Most pop culture finance articles advocate a buy and hold investment strategy. This is where the investor invests the money and leaves it alone for the long haul. Pop culture finance also advises to re-balance once a year - sell some of the winning stocks and add back to the investments that didn't have such a good year. Beyond this Holy Grail of investing, you never attempt to "time" the market because that is always a "mistake" -according to pop culture finance.

What is timing the market? It is moving money in and out of stocks trying to get out and in at the best time possible. Actually, that is more like day trading. Selling your stocks and getting out of the market or a certain percentage of your investments because you want to reduce risk is not timing the market. It is no wonder investors are so confused. This article from USA Today gives a good example of confusing pop culture finance writing.


In the article it states:


"If you have a longer time horizon, but can't withstand short-term volatility (risk/loss) in your portfolio, reduce your exposure to stocks. The lower the percentage of stocks in your portfolio, the lower the volatility."
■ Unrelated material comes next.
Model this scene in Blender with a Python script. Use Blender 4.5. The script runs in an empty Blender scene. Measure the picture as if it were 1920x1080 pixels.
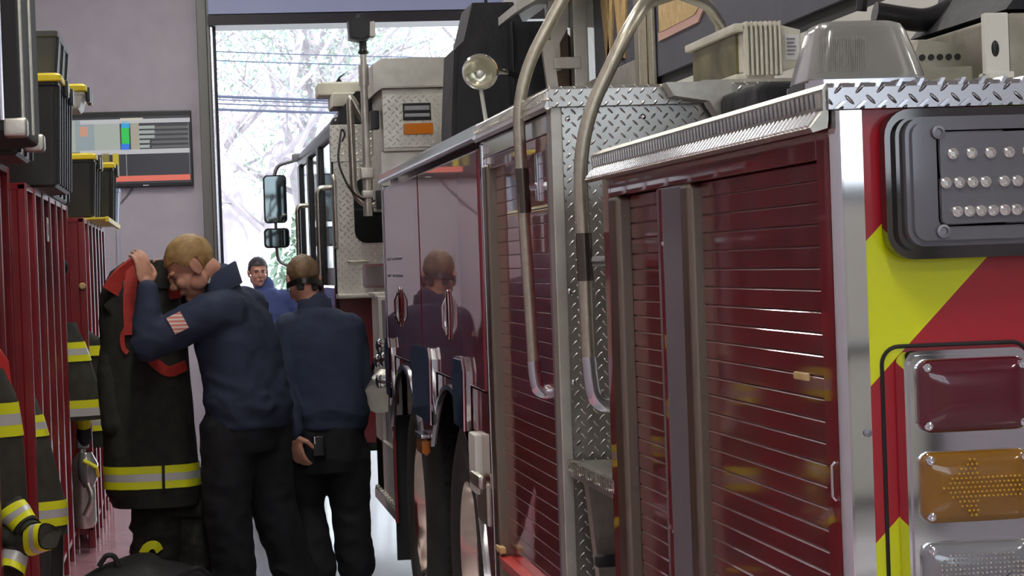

I have never heard a pop culture finance writer advocate moving money out of stocks. That is, buy and hold blasphemy!! (Sorry couldn't resist) Now in the same breath, the article also gives this piece of advice.


"Trying to time the market by interpreting or anticipating the effect of daily news on future market prices is gambling and not investing."


This is where pop culture finance is sending mixed messages about managing risk versus market timing. The statement about lowering volatility or risk can be good risk management. According to most pop culture finance articles, it is also referred to as timing the market. If you reduce the exposure to stocks in your portfolio, you are in effect, timing the market, and according to this article, that is ok. However, if you are trying to make decisions by "interpreting or anticipating the effect of daily news on future market prices," then you are "gambling."


So, in this example, why would a person reduce exposure to stocks in a portfolio? Best guess would be because of the volatility or risk in the market.


What produces the volatility in the market? THE NEWS!


The financial services industry makes it as if selling anything in your portfolio and getting out of the market is market timing and a bad thing. Yet, this article refers to it as gambling in one breath and then advising you to do so if you want to reduce risk.

Veering away from buy and hold is not market timing. It is called risk management. If you feel you have too much in stocks and are taking too much risk, then the prudent thing to do is to reduce your stock exposure…just don't make the mistake of thinking you are "gambling."


It is no wonder investors stay confused.